### Problem
With the pictures left out, copy the listing below exactly.
Data shown start
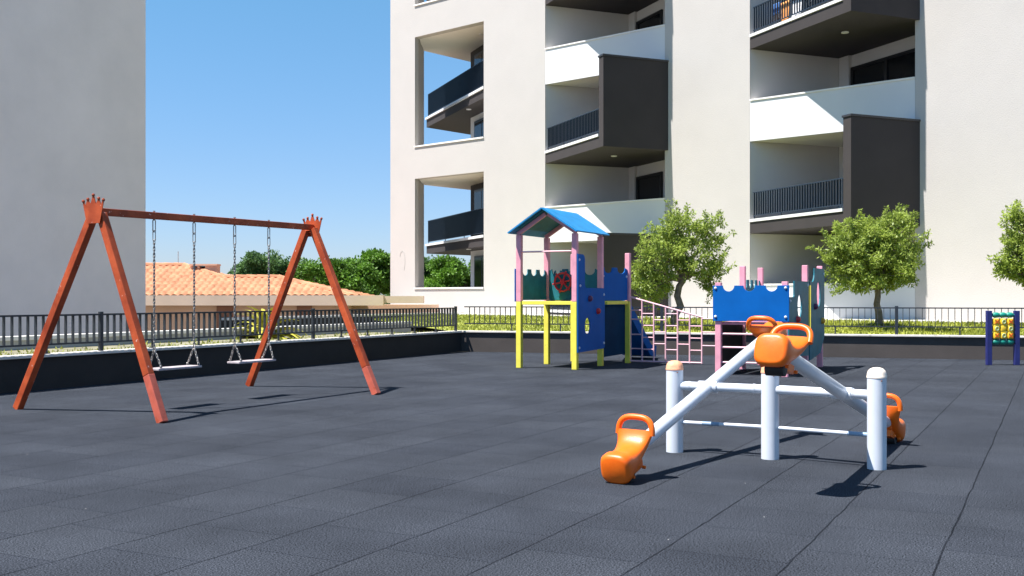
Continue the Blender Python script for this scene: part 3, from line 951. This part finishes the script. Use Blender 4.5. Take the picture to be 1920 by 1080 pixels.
# ------------------------------------------------------------------ swing frame
F1, F2, F3, F4 = gpt(33, 767), gpt(305, 793), gpt(467, 724), gpt(706, 740)
swf = thing('swing_set', tuple((F1 + F2 + F3 + F4) / 4), 'rusty red metal swing frame with crown plates on its two A shaped ends', 'swing frame')
AL = F1 + (F2 - F1) * .58; AL.z = 2.40
AR = F3 + (F4 - F3) * .50; AR.z = 2.45
BDm = (AR - AL).normalized()
for A_, feet in ((AL, (F1, F2)), (AR, (F3, F4))):
    across = (feet[1] - feet[0]).normalized()
    for sg, ft in ((-1, feet[0]), (1, feet[1])):
        top = A_ + across * (sg * .075) + V((0, 0, -.03))
        cut = {1: .22 if A_ is AL else .16}.get(sg, 0)
        leg = MB().bar(ft + (top - ft) * cut, top, .105, .085, across).build('leg', M['swing_red'], swf, bevel=.008)
        if cut:
            MB().bar(ft, ft + (top - ft) * cut, .107, .087, across).build('repainted_foot', M['swing_red_foot'], leg, bevel=.008)
    # crown plates, one each side of the apex
    W = .17
    out = [(-.115, -.13), (.115, -.13), (.165, .075)]
    # spikes from right to left
    tips = [(.185, .095), (.10, .115), (0, .16), (-.10, .115), (-.185, .095)]
    valley = [(.145, .04), (.05, .055), (-.05, .055), (-.145, .04)]
    out = [(-.12, -.17), (.12, -.17)]
    for i, (tx, ty) in enumerate(tips):
        out += [(tx + .013, ty - .012), (tx - .013, ty - .012)] if 0 < i < 4 else ([(tx + .012, ty), (tx - .012, ty + .008)] if i == 0 else [(tx + .012, ty + .008), (tx - .012, ty)])
        if i < 4: out.append(valley[i])
    for sg in ((-1,) if A_ is AL else (1,)):
        o = A_ + BDm * (sg * .062) + V((0, 0, .03))
        pl_ = MB().plate(out, [], o, across, ZUP, .008)
        for tx, ty in tips:
            pl_.lathe(o + across * tx + ZUP * ty, [(.001, -.02), (.014, -.014), (.02, 0), (.014, .014), (.001, .02)], n=10)
        pl_.build('crown_plate', M['swing_red'], swf)
MB().bar(AL - BDm * .05, AR + BDm * .05, .085, .085, V((0, 0, 1))).build('crossbeam', M['swing_red'], swf, bevel=.008)
beam_v = AR - AL
def beam_at(px):
    k = (px - 960) / 2000
    t = (k * AL.y - AL.x) / (beam_v.x - k * beam_v.y)
    return AL + beam_v * t
across = (F2 - F1).normalized()
bx_h = V((BDm.x, BDm.y, 0)).normalized()

def chain(b, p, q, L=.052, r=.0050, w=.014):
    p = V(p); q = V(q); t = (q - p); n = max(2, round(t.length / (L * .78))); t.normalize()
    s1 = (ZUP.cross(t) if abs(t.z) < .95 else V((1, 0, 0)).cross(t)).normalized(); s2 = t.cross(s1)
    for i in range(n):
        c = p + (q - p) * ((i + .5) / n)
        s = s1 if i % 2 else s2
        pts = []
        hl = L / 2 - w / 2
        for k in range(8):
            a = math.pi * 2 * k / 8 + math.pi / 8
            pts.append(c + s * (w * .8 * math.cos(a)) + t * (w * math.sin(a) + (hl if math.sin(a) > 0 else -hl)))
        b.tube(pts, r, 5, closed=True)

def swing(pa, pb_, seat_z, label):
    A_ = beam_at(pa); B_ = beam_at(pb_)
    mid = (A_ + B_) / 2
    t = thing('swing', (mid.x, mid.y, seat_z), label, 'swing')
    half = (B_ - A_).length / 2
    L_seat = half + .03
    c = V((mid.x, mid.y, seat_z))
    seat = MB().box(c, (L_seat * 2, .22, .028), bx_h, V((-bx_h.y, bx_h.x, 0)))
    seat.build('seat', M['board'], t, bevel=.006)
    ac = V((-bx_h.y, bx_h.x, 0))
    for X_, sg in ((A_, -1), (B_, 1)):
        z0 = X_.z - .05
        top = V((X_.x, X_.y, z0))
        # eye bolt and carabiner
        h = MB(); h.tube([top + V((0, 0, .11)), top + V((0, 0, -.01))], .008, 8)
        h.lathe(top + V((0, 0, .098)), [(.016, 0), (.016, .014)], n=6)
        pts = [top + bx_h * (.022 * math.cos(a)) + V((0, 0, -.075 + (.075 if False else .055 * (1 if math.sin(a) > 0 else -1)) + .022 * math.sin(a))) for a in [2 * math.pi * k / 12 + .26 for k in range(12)]]
        h.tube(pts, .007, 6, closed=True)
        pts = [top + ac * (.022 * math.cos(a)) + V((0, 0, -.20 + .045 * (1 if math.sin(a) > 0 else -1) + .022 * math.sin(a))) for a in [2 * math.pi * k / 12 + .26 for k in range(12)]]
        h.tube(pts, .006, 6, closed=True)
        h.build('hanger', M['chain'], t, smooth=True)
        fork = V((X_.x, X_.y, seat_z + .26))
        b = MB(); chain(b, top + V((0, 0, -.26)), fork)
        b.build('chain', M['chain'], t, smooth=True, angle=80)
        for s2 in (-1, 1):
            e = c + bx_h * (sg * (half - .02)) + ac * (s2 * .095) + V((0, 0, .035))
            b = MB(); chain(b, fork, e)
            pts = [e + bx_h * (.016 * math.cos(a)) + V((0, 0, -.005 + .02 * math.sin(a))) for a in [2 * math.pi * k / 10 for k in range(10)]]
            b.tube(pts, .006, 5, closed=True)
            b.build('chain', M['chain'], t, smooth=True, angle=80)
swing(289, 364, .50, 'flat board swing on chains, the left one nearest the tall front legs')
swing(440, 504, .505, 'flat board swing on chains, the right one nearest the far legs')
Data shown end
### Exercise answer
Continue the Blender Python script for this scene: part 3, from line 951. This part finishes the script. Use Blender 4.5. Take the picture to be 1920 by 1080 pixels.
# ------------------------------------------------------------------ swing frame
F1, F2, F3, F4 = gpt(33, 767), gpt(305, 793), gpt(467, 724), gpt(706, 740)
swf = thing('swing_set', tuple((F1 + F2 + F3 + F4) / 4), 'rusty red metal swing frame with crown plates on its two A shaped ends', 'swing frame')
AL = F1 + (F2 - F1) * .58; AL.z = 2.40
AR = F3 + (F4 - F3) * .50; AR.z = 2.45
BDm = (AR - AL).normalized()
for A_, feet in ((AL, (F1, F2)), (AR, (F3, F4))):
    across = (feet[1] - feet[0]).normalized()
    for sg, ft in ((-1, feet[0]), (1, feet[1])):
        top = A_ + across * (sg * .075) + V((0, 0, -.03))
        cut = {1: .22 if A_ is AL else .16}.get(sg, 0)
        leg = MB().bar(ft + (top - ft) * cut, top, .105, .085, across).build('leg', M['swing_red'], swf, bevel=.008)
        if cut:
            MB().bar(ft, ft + (top - ft) * cut, .107, .087, across).build('repainted_foot', M['swing_red_foot'], leg, bevel=.008)
    # crown plates, one each side of the apex
    W = .17
    out = [(-.115, -.13), (.115, -.13), (.165, .075)]
    # spikes from right to left
    tips = [(.185, .095), (.10, .115), (0, .16), (-.10, .115), (-.185, .095)]
    valley = [(.145, .04), (.05, .055), (-.05, .055), (-.145, .04)]
    out = [(-.12, -.17), (.12, -.17)]
    for i, (tx, ty) in enumerate(tips):
        out += [(tx + .013, ty - .012), (tx - .013, ty - .012)] if 0 < i < 4 else ([(tx + .012, ty), (tx - .012, ty + .008)] if i == 0 else [(tx + .012, ty + .008), (tx - .012, ty)])
        if i < 4: out.append(valley[i])
    for sg in ((-1,) if A_ is AL else (1,)):
        o = A_ + BDm * (sg * .062) + V((0, 0, .03))
        pl_ = MB().plate(out, [], o, across, ZUP, .008)
        for tx, ty in tips:
            pl_.lathe(o + across * tx + ZUP * ty, [(.001, -.02), (.014, -.014), (.02, 0), (.014, .014), (.001, .02)], n=10)
        pl_.build('crown_plate', M['swing_red'], swf)
MB().bar(AL - BDm * .05, AR + BDm * .05, .085, .085, V((0, 0, 1))).build('crossbeam', M['swing_red'], swf, bevel=.008)
beam_v = AR - AL
def beam_at(px):
    k = (px - 960) / 2000
    t = (k * AL.y - AL.x) / (beam_v.x - k * beam_v.y)
    return AL + beam_v * t
across = (F2 - F1).normalized()
bx_h = V((BDm.x, BDm.y, 0)).normalized()

def chain(b, p, q, L=.052, r=.0050, w=.014):
    p = V(p); q = V(q); t = (q - p); n = max(2, round(t.length / (L * .78))); t.normalize()
    s1 = (ZUP.cross(t) if abs(t.z) < .95 else V((1, 0, 0)).cross(t)).normalized(); s2 = t.cross(s1)
    for i in range(n):
        c = p + (q - p) * ((i + .5) / n)
        s = s1 if i % 2 else s2
        pts = []
        hl = L / 2 - w / 2
        for k in range(8):
            a = math.pi * 2 * k / 8 + math.pi / 8
            pts.append(c + s * (w * .8 * math.cos(a)) + t * (w * math.sin(a) + (hl if math.sin(a) > 0 else -hl)))
        b.tube(pts, r, 5, closed=True)

def swing(pa, pb_, seat_z, label):
    A_ = beam_at(pa); B_ = beam_at(pb_)
    mid = (A_ + B_) / 2
    t = thing('swing', (mid.x, mid.y, seat_z), label, 'swing')
    half = (B_ - A_).length / 2
    L_seat = half + .03
    c = V((mid.x, mid.y, seat_z))
    seat = MB().box(c, (L_seat * 2, .22, .028), bx_h, V((-bx_h.y, bx_h.x, 0)))
    seat.build('seat', M['board'], t, bevel=.006)
    ac = V((-bx_h.y, bx_h.x, 0))
    for X_, sg in ((A_, -1), (B_, 1)):
        z0 = X_.z - .05
        top = V((X_.x, X_.y, z0))
        # eye bolt and carabiner
        h = MB(); h.tube([top + V((0, 0, .11)), top + V((0, 0, -.01))], .008, 8)
        h.lathe(top + V((0, 0, .098)), [(.016, 0), (.016, .014)], n=6)
        pts = [top + bx_h * (.022 * math.cos(a)) + V((0, 0, -.075 + (.075 if False else .055 * (1 if math.sin(a) > 0 else -1)) + .022 * math.sin(a))) for a in [2 * math.pi * k / 12 + .26 for k in range(12)]]
        h.tube(pts, .007, 6, closed=True)
        pts = [top + ac * (.022 * math.cos(a)) + V((0, 0, -.20 + .045 * (1 if math.sin(a) > 0 else -1) + .022 * math.sin(a))) for a in [2 * math.pi * k / 12 + .26 for k in range(12)]]
        h.tube(pts, .006, 6, closed=True)
        h.build('hanger', M['chain'], t, smooth=True)
        fork = V((X_.x, X_.y, seat_z + .26))
        b = MB(); chain(b, top + V((0, 0, -.26)), fork)
        b.build('chain', M['chain'], t, smooth=True, angle=80)
        for s2 in (-1, 1):
            e = c + bx_h * (sg * (half - .02)) + ac * (s2 * .095) + V((0, 0, .035))
            b = MB(); chain(b, fork, e)
            pts = [e + bx_h * (.016 * math.cos(a)) + V((0, 0, -.005 + .02 * math.sin(a))) for a in [2 * math.pi * k / 10 for k in range(10)]]
            b.tube(pts, .006, 5, closed=True)
            b.build('chain', M['chain'], t, smooth=True, angle=80)
swing(289, 364, .50, 'flat board swing on chains, the left one nearest the tall front legs')
swing(440, 504, .505, 'flat board swing on chains, the right one nearest the far legs')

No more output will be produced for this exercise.